In der kurzen Einleitung wurde dem Publikum mitgeteilt, dass drei Schülerinnen der Fritz-Schumacher-Schule (12. Klasse) einige Fragen an Melda Akbas vorbereitet hatten. Zudem setzten sich die Schülerinnen, die sich auf diese Lesung vorbereitet hatten, gemeinsam mit Melda vorne auf das Podium. Als die junge Autorin sich direkt vor das Publikum an ihren Tisch setzte, wurde es innerhalb von Sekunden ganz still und sie begann zu lesen. „Weine nicht, es kann nur besser werden“, mit diesem Satz begann ihre Lesung und im nächsten Satz erklärte sie gekonnt die Bedeutung ihres Namens: „'jung', 'grazil', 'fein' oder auch 'frisch'“, und genau diesen Eindruck machte sie auf mich. Sie laß aus ihrem Buch „So wie ich will – Mein Leben zwischen Moschee und Minirock“ und das bunt gemischte Publikum war wie gefesselt. Die Geschichten aus ihrem Leben wirkten sehr authentisch, wie ich finde. Sie erzählte von ihrer Familie, die 50 Personen umfasst, und von ihrer ersten Liebe Batuhan, dem Halb-Koreaner und Halb-Türken, oder wie sie ihn nannte „Batu“. Nach ca. 20 Minuten gab es die erste von insgesamt drei Pausen. Auf die spannenden Fragen der Abiturientinnen und der anderen Gäste antwortete die hübsche Türkin stets freundlich und mit einem Lächeln.
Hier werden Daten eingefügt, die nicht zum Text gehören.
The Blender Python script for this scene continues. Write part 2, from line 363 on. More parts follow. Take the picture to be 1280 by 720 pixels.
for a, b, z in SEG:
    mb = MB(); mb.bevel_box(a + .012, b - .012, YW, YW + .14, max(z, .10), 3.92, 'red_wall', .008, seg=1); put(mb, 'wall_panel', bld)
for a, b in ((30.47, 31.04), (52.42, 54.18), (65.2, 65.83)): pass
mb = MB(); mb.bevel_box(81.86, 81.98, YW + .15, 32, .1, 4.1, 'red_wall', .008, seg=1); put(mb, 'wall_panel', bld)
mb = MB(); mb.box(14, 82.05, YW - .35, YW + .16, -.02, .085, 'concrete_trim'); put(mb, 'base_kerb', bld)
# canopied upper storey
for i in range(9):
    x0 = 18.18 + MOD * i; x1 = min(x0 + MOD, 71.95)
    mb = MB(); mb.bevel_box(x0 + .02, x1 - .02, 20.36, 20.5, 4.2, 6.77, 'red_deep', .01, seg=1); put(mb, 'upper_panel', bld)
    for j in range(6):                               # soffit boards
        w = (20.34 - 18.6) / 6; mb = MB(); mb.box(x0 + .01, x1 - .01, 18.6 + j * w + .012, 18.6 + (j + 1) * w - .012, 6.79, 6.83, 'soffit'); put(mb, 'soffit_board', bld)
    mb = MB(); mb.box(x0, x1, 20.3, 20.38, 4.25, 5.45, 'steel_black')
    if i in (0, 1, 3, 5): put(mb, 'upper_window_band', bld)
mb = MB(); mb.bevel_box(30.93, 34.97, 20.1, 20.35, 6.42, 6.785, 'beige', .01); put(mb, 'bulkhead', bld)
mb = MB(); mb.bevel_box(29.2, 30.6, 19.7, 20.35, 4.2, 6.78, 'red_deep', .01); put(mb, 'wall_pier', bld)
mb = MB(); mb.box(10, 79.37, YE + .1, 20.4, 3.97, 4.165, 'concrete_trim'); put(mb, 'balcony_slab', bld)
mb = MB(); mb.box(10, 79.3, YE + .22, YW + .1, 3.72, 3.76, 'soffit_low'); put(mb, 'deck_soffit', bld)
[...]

Sie entgegnete auf die Frage, ob ihre Eltern auch das Manuskript ihres Buches gelesen hätten, dass ihre Eltern gleich die fertige Version des Buches kennengelernt haben. Dass die Eltern erst das fertige Buch zu lesen bekamen, habe sie bewusst so gehalten, da sie verhindern wollte, dass es vorab Debatten über die Veröffentlichung des Buches innerhalb der Familie geben würde. Dass es zu solchen Diskussionen kommen würde, war ihr klar, da sie in dem Werk auch intime Details ihres Privatlebens preisgibt. Ihr Vater habe das Buch auf Grund solcher Details bis zum heutigen Tage noch nicht gelesen.
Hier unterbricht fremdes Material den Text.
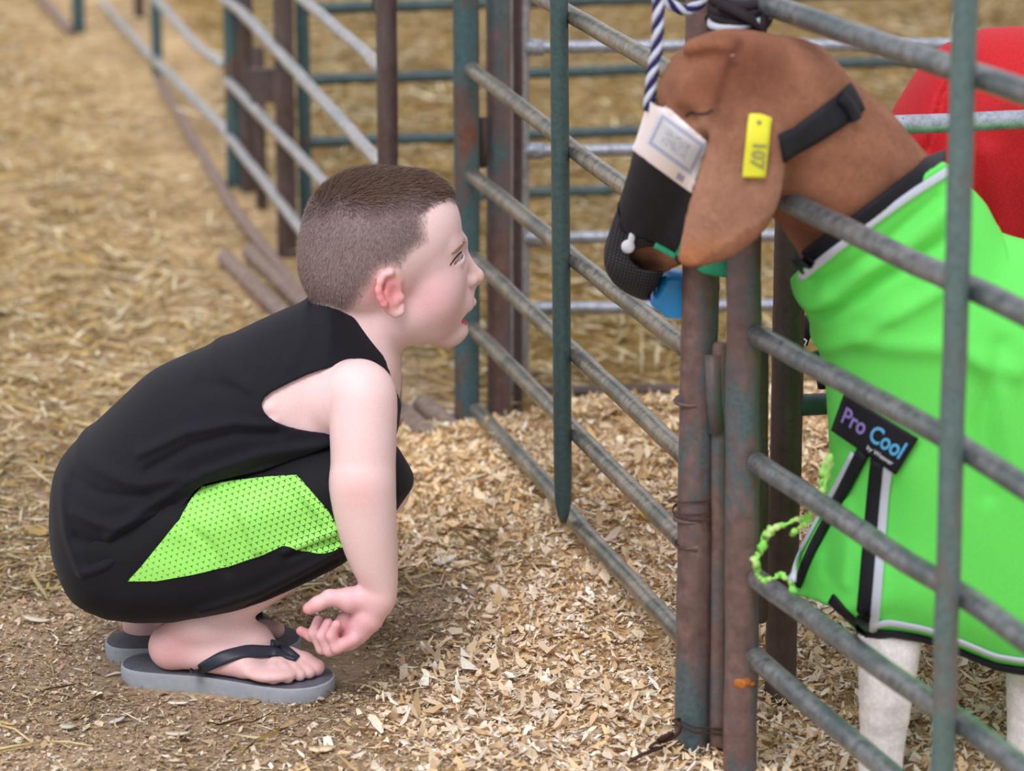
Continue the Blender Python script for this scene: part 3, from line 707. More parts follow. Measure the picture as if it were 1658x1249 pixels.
HEMP = [(60, 985), (110, 962), (140, 966), (172, 955), (205, 935), (245, 886), (290, 830), (314, 795), (330, 784), (375, 773), (425, 762), (480, 742), (535, 722), (600, 716), (700, 712), (800, 900), (500, 1150), (60, 1150)]
hem = prism(g, HEMP, YB - .11, 0)
g.d[:] = np.maximum(np.maximum(core, -(collar_cut + .010)), -(hem - .012))
# neck and head
g.cap(H(600, 500), B(570, 610, YB), .034, .040, .02)
g.cap(H(590, 570), B(595, 632, YB - .040), .022, .018, .012); g.cap(H(590, 570), B(595, 632, YB + .040), .022, .018, .012)
g.ell(H(603, 392), (.0685, .064, .0690), HR, .004)
g.ell(H(668, 371), (.0455, .055, .0540), HR, .014)
g.ell(H(556, 432), (.0410, .050, .0440), HR, .012)
g.ell(H(686, 440), (.0400, .050, .0500), HR, .012)
g.ell(H(682, 499), (.0410, .042, .0340), HR, .014)
g.ell(H(640, 500), (.030, .047, .030), HR, .014)
for s in (1, -1):
    g.ell(H(702, 478, .030 * s), (.024, .022, .026), HR, .012)
    g.cap(H(727, 399, .036 * s), H(746, 394, .010 * s), .0070, .0070, .010)
g.ell(H(724, 539), (.0140, .019, .0140), HR, .012)
g.ell(H(738, 488), (.0165, .020, .0190), HR, .010)
g.chain([H(741, 400), H(755, 424), H(769, 444)], [.0055, .0056, .0070], .008)
g.ell(H(772, 449), (.0070, .0074, .0066), HR, .004)
for s in (1, -1):
    g.ell(H(761 + 0 * s, 456, .0082 * s), (.0072, .0050, .0052), HR, .003)
    g.ell(H(764, 464, .0050 * s), (.0035, .0024, .0020), HR, .002, 'sub')
g.cap(H(765, 458), H(758, 478), .0045, .0048, .005)
for s in (1, -1):   # eye sockets
    g.ell(H(757, 411, .024 * s), (.0100, .0120, .0090), HR, .010, 'sub')
# lips and open mouth
g.chain([H(764, 490), H(759, 496, .009), H(748, 504, .018)], [.0040, .0032, .0016], .003); g.chain([H(764, 490), H(759, 496, -.009), H(748, 504, -.018)], [.0040, .0032, .0016], .003)
g.ell(H(737, 534), (.0115, .018, .0090), HR, .008)
g.ell(H(768, 508, 0), (.0250, .0290, .0072), HR, .002, 'sub')
g.chain([H(749, 525), H(747, 521, .009), H(744, 512, .018)], [.0044, .0038, .0018], .002); g.chain([H(749, 525), H(747, 521, -.009), H(744, 512, -.018)], [.0044, .0038, .0018], .002)
# eyelids
for s in (1, -1):
    g.ell(H(737, 420, .0265 * s), (.0098, .0112, .0100), HR, .003)
    R2 = np.array([(HU + HW).normalized(), HN, (HW - HU).normalized()])
    g.ell(H(739, 421, .0365 * s), (.0070, .0085, .0019), R2, .0008, 'sub'); g.ell(H(744, 417, .0320 * s), (.0050, .0070, .0018), R2, .0008, 'sub')
    g.chain([H(727, 431, .039 * s), H(735, 420, .0385 * s), H(742, 412, .034 * s), H(747, 408, .028 * s)], [.0012, .0018, .0018, .0014], .002)
# ears
for s in (1, -1):
    L = .0585 * s; Lo = .0650 * s
    g.ell(H(634, 476, L), (.0095, .0060, .0200), HR, .006)
    g.chain([H(647, 455, L), H(641, 446, L), H(632, 442, Lo), H(622, 445, Lo), H(616, 455, Lo), H(613, 470, Lo), H(616, 482, Lo), H(622, 492, Lo), H(631, 502, L), H(640, 507, L), H(648, 505, L), H(651, 495, L)], [.0020, .0024, .0028, .0030, .0031, .0031, .0031, .0032, .0036, .0040, .0036, .0026], .0025)
    g.ell(H(641, 477, .0670 * s), (.0060, .0055, .0085), HR, .003, 'sub')
    g.chain([H(628, 458, L + .003 * s), H(624, 475, L + .003 * s), H(634, 492, L + .003 * s)], [.0020, .0024, .0022], .002)
    g.ell(H(650, 482, .060 * s), (.0030, .0030, .0040), HR, .003)
# arms
for s in (1, -1):
    Y = lambda y: y if s > 0 else 2 * YB - y
    g.chain([B(560, 650, Y(2.745)), B(586, 640, Y(2.728)), B(588, 700, Y(2.716)), B(588, 755, Y(2.708)), B(587, 790, Y(2.702)), B(594, 850, Y(2.700)), B(604, 902, Y(2.700)), B(614, 945, Y(2.700)), B(612, 972, Y(2.700))],
            [.034, .0310, .0302, .0292, .0300, .0272, .0226, .0165, .0148], .010, kin=.010)
# the near hand: wrist bent back, thumb out to the left, fingers curled
def hand(Y, sgn=1):
    y = lambda d: Y + d * sgn
    g.chain([B(613, 968, y(0)), B(596, 1000, y(0)), B(578, 1024, y(.001))], [.0150, .0140, .0118], .005)
    g.chain([B(590, 1000, y(.003)), B(565, 1036, y(.003))], [.0115, .0105], .004)
    g.chain([B(598, 966, y(-.002)), B(566, 972, y(-.004))], [.0118, .0120], .006)
    g.chain([B(564, 970, y(-.006)), B(534, 968, y(-.009)), B(514, 978, y(-.010)), B(500, 986, y(-.010))], [.0102, .0074, .0066, .0058], .003)
    g.ell(B(563, 1014, y(.007)), (.0135, .0060, .0140), None, .005)
    for i, (pts, rs) in enumerate((([(572, 1034), (545, 1049), (537, 1030), (545, 1012)], [.0070, .0056, .0052, .0047]),
                                   ([(566, 1040), (533, 1053), (521, 1030), (531, 1009)], [.0070, .0058, .0053, .0048]),
                                   ([(562, 1040), (522, 1050), (508, 1025), (515, 1005)], [.0070, .0058, .0053, .0047]),
                                   ([(560, 1030), (526, 1038), (503, 1030), (487, 1022)], [.0066, .0054, .0049, .0045]))):
        d = (-.0105, -.0005, .0095, .0190)[i]
        g.chain([B(a, b, y(d * (1 if j else .75))) for j, (a, b) in enumerate(pts)], rs, .0014)
hand(2.700, 1)
hand(2 * YB - 2.700, -1)
# legs
def leg(Y, kpx, ank, heel, mid_, ball, toes, big):
    g.chain([B(260, 885, YB + (Y - YB) * .7), B(430, 855, Y + .004), B(*kpx, Y)], [.038, .034, .029], .012)
    k = B(*kpx, Y); a = B(*ank, Y)
    g.chain([k, B(514, 878, Y), B(374, 980, Y), a], [.029, .0255, .0205, .0215], .008, kin=.012)
    g.ell(B(*heel, Y), (.0205, .0195, .0215), None, .010)
    g.chain([a + Vector((-.012, 0, -.004)), B(*mid_, Y), B(*ball, Y - .003)], [.0235, .0205, .0125], .014)
    g.ell(G(440, 1088, .026), (.026, .020, .0085), None, .010)
    g.chain([B(*heel, Y) + Vector((.0, 0, -.004)), G(ball[0] - 55, ball[1] + 6, .030)], [.0155, .0125], .010)
    for i, (q, r) in enumerate(toes):
        e = G(q[0], q[1], .0175 + r); s = e + (B(*ball, Y - .003) - e) * .62; s.z = e.z + .007; s.y = e.y + (Y - .003 - e.y) * .35
        m_ = s.lerp(e, .55); m_.z += .0025
        g.chain([s, m_, e], [r * 1.35, r * .98, r], .0022)
leg(2.757, (612, 787), (334, 1006), (276, 1046), (408, 1042), (447, 1071), [((443, 1098), .0062), ((466, 1097), .0060), ((485, 1093), .0060), ((500, 1089), .0062), ((512, 1081), .0082)], 1)
YF = 2.868
g.chain([B(270, 865, 2.845), B(430, 810, YF), B(590, 765, YF)], [.040, .036, .029], .012)
g.chain([B(590, 765, YF), B(500, 850, YF), B(340, 945, YF), B(285, 975, YF)], [.028, .025, .021, .021], .008)
g.ell(B(232, 1009, YF), (.0205, .0185, .0215), None, .008); g.chain([B(290, 985, YF), B(350, 1008, YF), B(400, 1020, YF)], [.024, .020, .013], .012)
g.chain([B(240, 1016, YF), B(380, 1028, YF)], [.0150, .0125], .010)
for i in range(4): 
    e = G(408 + i * 6, 1030 + i * 3.5 - 12, .0240); e.y = YF + .024 - i * .0135; g.chain([e + Vector((-.020, 0, .006)), e + Vector((-.008, 0, .003)), e], [.008, .0062, .0060], .002)
g.chain([B(395, 1018, YF - .028), B(425, 1018, YF - .030), B(447, 1020, YF - .030)], [.0105, .0085, .0085], .003)
Pv, Qv = nets(g)
# real colour differences of the skin: flushed cheeks, ears and hands, hair-tinted scalp; plus shade painted in the palm
rel = (Pv - np.array(HC)); lu, ln_, lw = rel @ HR[0], rel @ HR[1], rel @ HR[2]
def blob(P, c, r): d = np.linalg.norm(P - np.array(c), axis=1) / r; return np.exp(-d * d)[:, None]
S0 = np.array(srgb(243, 210, 212)); col = np.tile(S0, (len(Pv), 1))
def tint(col, wgt, c): return col * (1 - wgt) + np.array(c) * wgt
for s in (1, -1):
    col = tint(col, .75 * blob(Pv, H(703, 478, .045 * s), .026), srgb(240, 182, 192))
    col = tint(col, np.clip(1.1 * blob(Pv, H(628, 476, .066 * s), .0175), 0, .85), srgb(238, 138, 142)); col = tint(col, .6 * blob(Pv, H(640, 484, .062 * s), .007), srgb(232, 170, 176))
    col = tint(col, .45 * blob(Pv, H(722, 520, .03 * s), .02), srgb(242, 190, 196))
col = tint(col, .5 * blob(Pv, H(772, 450), .010), srgb(226, 160, 150))
near = np.minimum.reduce([np.linalg.norm(Pv - np.array(q), axis=1) for q in (H(764, 492), H(759, 497, .009), H(750, 504, .016))])
col = tint(col, (np.clip(1 - (near - .0042) / .0016, 0, 1) * .7)[:, None], srgb(206, 104, 104))
near = np.minimum.reduce([np.linalg.norm(Pv - np.array(q), axis=1) for q in (H(750, 524), H(748, 521, .009), H(746, 516, .014), H(750, 525, -.009))])
col = tint(col, (np.clip(1 - (near - .0050) / .0016, 0, 1) * .9)[:, None], srgb(208, 84, 88))
col = tint(col, np.clip(1.3 * blob(Pv, H(748, 509), .010), 0, .9) * (np.abs(lw - float((H(748, 509) - HC).z)) < .0075)[:, None], srgb(70, 24, 26))
hd = np.clip((np.linalg.norm(Pv - np.array(B(560, 1010, 2.70)), axis=1) - .030) / .035, 0, 1)[:, None]
col = tint(col, (1 - hd) * .6, srgb(238, 172, 184))
col = tint(col, .7 * blob(Pv, B(552, 1022, 2.69), .009), srgb(190, 80, 84))  # shadowed hollow of the palm, its shade put into the skin colour
for q in ((498, 986, 2.69), (486, 1022, 2.716)): col = tint(col, .6 * blob(Pv, B(*q), .010), srgb(222, 110, 124))
ft = (1 - np.clip((Pv[:, 2] - .03) / .05, 0, 1))[:, None]; col = tint(col, ft * .35, srgb(220, 158, 158))
col = tint(col, .5 * blob(Pv, G(512, 1085, .02), .016), srgb(222, 130, 136))
col = tint(col, .5 * blob(Pv, B(276, 1046, 2.74), .022), srgb(228, 158, 160))
col = tint(col, .35 * blob(Pv, B(578, 800, 2.672), .018), srgb(224, 150, 144))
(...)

Einige der Leserinnen gaben an, dass sie Melda wegen ihres Mutes, so bedingungslos für ihre Freiheit einzustehen, als Vorbild ansähen. Melda reagierte auf diese Äußerungen geschmeichelt und ermutigte ihre Leserinnen, ebenso für ihre Freiheit zu kämpfen.

Gerade im Kontext der aktuellen Debatte, die in den Medien über das Thema Integration und im Speziellen auch über Freiheitswerte, geführt wird, fand ich es erfrischend, die unverstellte, ehrliche Stimme Melda Akbas‘ zu hören. Sie gibt den „Betroffenen“ eine eigene Stimme und bricht die Starre, die oftmals über dieser öffentlich geführten Diskussion liegt, dank ihrer Offenheit auf. Ich finde das Buch sehr lesenswert, da es authentische und keine eindimensionalen Eindrücke von der Situation eines jungen Menschen mit Migrationshintergrund liefert und so auch neue Perspektiven aufzeigt – als Diskussionsgrundlage, aber vor allem für junge Menschen in einer ähnlichen Lage.